Industries we work with
Every field sector has its own scheduling quirks and compliance load. We build for the specifics:
- Utilities (gas, electricity, water): emergency dispatch with certification matching so only Gas Safe or appropriately qualified engineers are sent, integrated incident reporting for HSE, and route optimisation across wide service areas
- HVAC, plumbing and electrical: tight appointment windows, parts availability visible in the technician app, weather-aware rescheduling, and before/after photo documentation
- Construction and on-site services: multi-crew jobs with dependencies, site induction and competency checks before dispatch, and equipment coordination
- Healthcare and home care: privacy-first design with minimal data on the device, DBS check verification, caregiver continuity rules, and the documentation regulated providers need
- Facilities management: planned and reactive maintenance scheduling with asset histories
- Logistics and last-mile delivery: high-volume multi-drop routing, dynamic re-routing, and proof of delivery by photo and signature
- Field sales and account management: territory-based scheduling, visit-frequency targets and CRM-linked activity tracking
If your sector is not listed, the underlying problems are usually the same. Tell us how your teams work and we will build for it.
Common Questions About Custom Mobile Workforce Management Software for UK Field Teams
How does a custom build compare in cost to per-technician SaaS?
Per-technician platforms charge a monthly fee for every engineer you employ, so the cost rises in step with your headcount. A custom build is a one-off development cost with modest hosting and support afterwards, typically a few hundred pounds a month. For a team of any real size, custom usually overtakes SaaS on total cost somewhere in the three to five year range. We give you honest numbers after discovery so you can compare properly.
What's the typical development timeline?
A focused first version covering scheduling, dispatch, a technician mobile app and one accounting integration usually takes around 3-4 months. Larger builds with route optimisation, offline working and multiple integrations run to 5-6 months. We work in short cycles so you see progress every couple of weeks rather than waiting for a single reveal.
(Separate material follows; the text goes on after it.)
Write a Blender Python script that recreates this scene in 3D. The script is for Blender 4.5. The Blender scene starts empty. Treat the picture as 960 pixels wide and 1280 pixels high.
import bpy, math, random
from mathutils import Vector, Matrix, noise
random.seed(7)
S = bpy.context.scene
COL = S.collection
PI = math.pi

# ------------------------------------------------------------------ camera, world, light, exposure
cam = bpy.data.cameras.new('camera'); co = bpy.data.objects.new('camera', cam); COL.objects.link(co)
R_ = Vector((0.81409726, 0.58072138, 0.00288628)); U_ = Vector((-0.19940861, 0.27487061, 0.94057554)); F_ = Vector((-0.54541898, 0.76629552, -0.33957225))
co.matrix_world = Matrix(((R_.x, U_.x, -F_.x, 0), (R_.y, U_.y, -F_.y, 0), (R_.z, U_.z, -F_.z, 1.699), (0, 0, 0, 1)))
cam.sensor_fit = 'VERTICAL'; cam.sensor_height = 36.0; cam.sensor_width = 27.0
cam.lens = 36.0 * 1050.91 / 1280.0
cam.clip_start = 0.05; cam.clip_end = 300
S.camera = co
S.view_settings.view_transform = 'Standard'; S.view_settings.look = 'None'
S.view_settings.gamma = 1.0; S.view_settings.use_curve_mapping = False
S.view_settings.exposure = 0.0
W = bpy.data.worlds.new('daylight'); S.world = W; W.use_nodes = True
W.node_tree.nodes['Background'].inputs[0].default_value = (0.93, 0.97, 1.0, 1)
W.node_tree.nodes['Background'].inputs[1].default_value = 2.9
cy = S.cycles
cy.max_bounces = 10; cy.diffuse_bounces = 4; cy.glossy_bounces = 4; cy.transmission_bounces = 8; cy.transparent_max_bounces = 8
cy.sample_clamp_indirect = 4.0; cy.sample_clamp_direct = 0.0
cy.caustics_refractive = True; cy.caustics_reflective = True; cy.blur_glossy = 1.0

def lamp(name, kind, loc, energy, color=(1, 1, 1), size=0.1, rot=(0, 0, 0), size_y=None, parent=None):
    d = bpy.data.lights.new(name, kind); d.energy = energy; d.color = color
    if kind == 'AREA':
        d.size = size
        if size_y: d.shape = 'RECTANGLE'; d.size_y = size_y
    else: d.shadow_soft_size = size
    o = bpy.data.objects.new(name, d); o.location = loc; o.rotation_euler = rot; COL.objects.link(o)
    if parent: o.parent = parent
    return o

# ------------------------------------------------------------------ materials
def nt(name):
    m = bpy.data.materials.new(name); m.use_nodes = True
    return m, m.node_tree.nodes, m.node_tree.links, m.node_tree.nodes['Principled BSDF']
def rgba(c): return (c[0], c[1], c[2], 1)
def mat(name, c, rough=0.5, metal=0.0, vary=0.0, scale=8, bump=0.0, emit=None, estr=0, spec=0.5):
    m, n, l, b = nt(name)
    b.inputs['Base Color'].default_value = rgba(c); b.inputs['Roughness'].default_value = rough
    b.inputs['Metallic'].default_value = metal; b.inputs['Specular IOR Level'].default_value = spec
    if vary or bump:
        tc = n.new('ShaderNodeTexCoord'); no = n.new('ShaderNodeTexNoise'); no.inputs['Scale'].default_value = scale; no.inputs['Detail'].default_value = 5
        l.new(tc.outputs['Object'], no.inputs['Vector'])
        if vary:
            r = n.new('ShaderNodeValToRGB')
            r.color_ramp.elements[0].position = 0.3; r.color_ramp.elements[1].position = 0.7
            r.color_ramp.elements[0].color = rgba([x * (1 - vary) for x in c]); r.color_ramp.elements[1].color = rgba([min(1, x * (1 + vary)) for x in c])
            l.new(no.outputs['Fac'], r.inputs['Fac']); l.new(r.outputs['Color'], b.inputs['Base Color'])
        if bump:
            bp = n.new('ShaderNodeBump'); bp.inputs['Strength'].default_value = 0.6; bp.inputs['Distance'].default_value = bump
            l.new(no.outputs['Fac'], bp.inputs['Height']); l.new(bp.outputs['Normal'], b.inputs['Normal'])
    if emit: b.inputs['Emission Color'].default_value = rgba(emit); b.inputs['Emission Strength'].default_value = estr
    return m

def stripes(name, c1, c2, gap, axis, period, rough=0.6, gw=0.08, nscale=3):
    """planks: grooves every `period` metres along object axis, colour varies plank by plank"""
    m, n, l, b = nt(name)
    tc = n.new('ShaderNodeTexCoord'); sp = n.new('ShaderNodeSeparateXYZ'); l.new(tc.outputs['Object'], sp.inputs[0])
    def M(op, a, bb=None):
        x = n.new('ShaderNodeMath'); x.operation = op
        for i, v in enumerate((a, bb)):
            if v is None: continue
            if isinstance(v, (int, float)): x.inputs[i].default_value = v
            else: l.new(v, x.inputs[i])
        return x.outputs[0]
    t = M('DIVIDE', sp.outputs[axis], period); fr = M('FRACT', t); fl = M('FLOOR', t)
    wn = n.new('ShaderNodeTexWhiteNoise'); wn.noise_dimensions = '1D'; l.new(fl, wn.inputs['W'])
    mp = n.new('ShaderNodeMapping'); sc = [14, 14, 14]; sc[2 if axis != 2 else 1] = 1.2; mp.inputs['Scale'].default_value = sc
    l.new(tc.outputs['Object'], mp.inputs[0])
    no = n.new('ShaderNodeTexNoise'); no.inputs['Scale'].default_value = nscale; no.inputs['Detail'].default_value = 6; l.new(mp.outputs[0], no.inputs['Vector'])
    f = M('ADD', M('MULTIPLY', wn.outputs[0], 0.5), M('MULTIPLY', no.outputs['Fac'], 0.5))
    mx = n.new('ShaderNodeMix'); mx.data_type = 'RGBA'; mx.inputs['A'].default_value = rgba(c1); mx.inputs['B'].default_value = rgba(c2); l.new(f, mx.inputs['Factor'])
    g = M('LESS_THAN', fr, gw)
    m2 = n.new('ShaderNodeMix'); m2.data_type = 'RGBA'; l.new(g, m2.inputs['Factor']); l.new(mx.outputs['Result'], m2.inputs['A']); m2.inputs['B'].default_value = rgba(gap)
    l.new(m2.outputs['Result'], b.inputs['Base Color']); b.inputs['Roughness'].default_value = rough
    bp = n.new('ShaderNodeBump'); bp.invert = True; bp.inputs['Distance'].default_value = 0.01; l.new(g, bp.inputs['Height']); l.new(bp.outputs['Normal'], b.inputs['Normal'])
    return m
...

Will the mobile app work where there's no signal?
Yes, if you need it to. We build the technician app offline-first, so job details, customer notes and forms are cached on the device and any updates sync once a connection returns. This matters for rural utility work, basements and remote sites where coverage drops to 2G or nothing at all.
Can you integrate with our existing systems?
Yes. Common connections are accounting (Xero, QuickBooks, Sage), CRM (Salesforce, HubSpot), payroll and mapping or routing services. Where possible we integrate directly via API rather than routing through middleware like Zapier, which keeps time and job-cost data syncing reliably instead of drifting out of step.
How do you handle GDPR and GPS tracking of staff?
Location tracking of employees needs a clear lawful basis and a transparency notice, and continuous tracking can warrant a Data Protection Impact Assessment. We build with that in mind: configurable tracking (for example, on-job only rather than 24/7), role-based access, full audit logging and data retention rules you control. Data is UK-hosted and deletable on request.
Do you provide training and ongoing support?
Yes. Dispatchers usually need half a day, field technicians an hour or two, and managers a short session on dashboards and reporting. After go-live we offer flexible support packages for maintenance, fixes and new features as your operation changes.